Information Architecture | User Flow
Alongside the Global Navigation, another project was introduced named “Discovery” where users can view other apps within Rakuten’s ecosystem. With the abundance of products which Rakuten owned, the priority of which app gets listed at the top (above the fold), was a new challenge. It’s quite simple to place all of the app links onto the Discovery page of every app, but a backend system was required to be implemented. Roles needed to be determined and created in order to manage and govern which app is placed per priority. For the sake in keeping this project simple, I have left out certain designs except for this framework which depicts those governors from each department who would need to communicate with each other and promote depending upon results of their discussions. But as this feature was being developed in unison with the Global Navigation, I provided the backend user experience.
Synthesize and Sorting Interaction Patterns
As ALL of the Rakuten apps used icons in the headers differently (different order, design, color, user logged in, logged out, etc), I sorted them out on a list to gain an understanding of which is most commonly used by the most frequently used apps by user traffic.
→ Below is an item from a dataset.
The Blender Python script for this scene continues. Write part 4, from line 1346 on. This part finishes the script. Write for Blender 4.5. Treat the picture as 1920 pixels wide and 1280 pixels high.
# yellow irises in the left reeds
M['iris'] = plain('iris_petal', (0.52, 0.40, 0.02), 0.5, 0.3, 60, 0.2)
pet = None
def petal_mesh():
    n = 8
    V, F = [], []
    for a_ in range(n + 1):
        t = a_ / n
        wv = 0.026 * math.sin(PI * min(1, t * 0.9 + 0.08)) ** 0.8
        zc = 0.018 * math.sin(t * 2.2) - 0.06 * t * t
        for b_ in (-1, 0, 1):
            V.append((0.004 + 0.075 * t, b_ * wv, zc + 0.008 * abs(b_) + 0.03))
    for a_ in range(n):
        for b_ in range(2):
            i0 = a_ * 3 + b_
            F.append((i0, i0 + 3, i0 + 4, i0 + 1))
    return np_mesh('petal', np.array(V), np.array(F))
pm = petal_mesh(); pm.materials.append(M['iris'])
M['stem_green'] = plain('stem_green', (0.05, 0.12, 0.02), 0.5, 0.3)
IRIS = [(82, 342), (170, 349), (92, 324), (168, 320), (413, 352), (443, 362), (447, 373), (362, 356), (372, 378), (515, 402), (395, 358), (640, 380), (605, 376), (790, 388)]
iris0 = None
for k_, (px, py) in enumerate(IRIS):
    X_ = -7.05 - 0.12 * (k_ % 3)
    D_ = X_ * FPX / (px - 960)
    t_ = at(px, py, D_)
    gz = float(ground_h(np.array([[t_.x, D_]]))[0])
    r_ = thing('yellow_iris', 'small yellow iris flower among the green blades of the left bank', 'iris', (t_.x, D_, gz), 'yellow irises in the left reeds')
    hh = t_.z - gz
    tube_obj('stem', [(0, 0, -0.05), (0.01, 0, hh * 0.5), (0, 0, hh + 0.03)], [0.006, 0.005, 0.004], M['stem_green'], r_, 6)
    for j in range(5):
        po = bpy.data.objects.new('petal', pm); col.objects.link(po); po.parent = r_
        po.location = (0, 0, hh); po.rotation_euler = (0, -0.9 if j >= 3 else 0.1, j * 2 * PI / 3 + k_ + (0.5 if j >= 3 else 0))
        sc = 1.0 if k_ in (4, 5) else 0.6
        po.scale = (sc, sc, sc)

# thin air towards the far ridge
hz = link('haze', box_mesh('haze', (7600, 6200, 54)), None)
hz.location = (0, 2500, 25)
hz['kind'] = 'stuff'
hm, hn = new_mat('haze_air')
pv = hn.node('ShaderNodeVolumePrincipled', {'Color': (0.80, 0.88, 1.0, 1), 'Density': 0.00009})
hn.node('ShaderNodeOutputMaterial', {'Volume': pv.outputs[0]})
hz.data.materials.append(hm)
After researching the most common navigation interaction pattern while conducting my competitive analysis, I found that there were three most commonly used navigation patterns (drawer, in-content and bottom menu). From this, I grouped the most utilized Rakuten apps which used each of these navigations closely.
Creating Concepts
With Kashiwa Sato’s approval with the new header designs, I then moved to Sketch and began sketching some concepts of what the app “could look like” for a POC (proof of concept) for departments to inform them that the new branding ecosystem initiated by the CEO was underway.
In Conclusion
There was a lot of pushback so I needed to provide several concepts and designs which catered to each product department. I also shared what other department’s new header design system was and shared insight on how cross-pollenating (with consistent branding identity) could assist every department. Some departments were excited and adopted the new designs however, the other departments remained reluctant to move forward for various reasons. With a smile on my face and empathy for their position, I provided them with the designs and my availability to assist in their needs.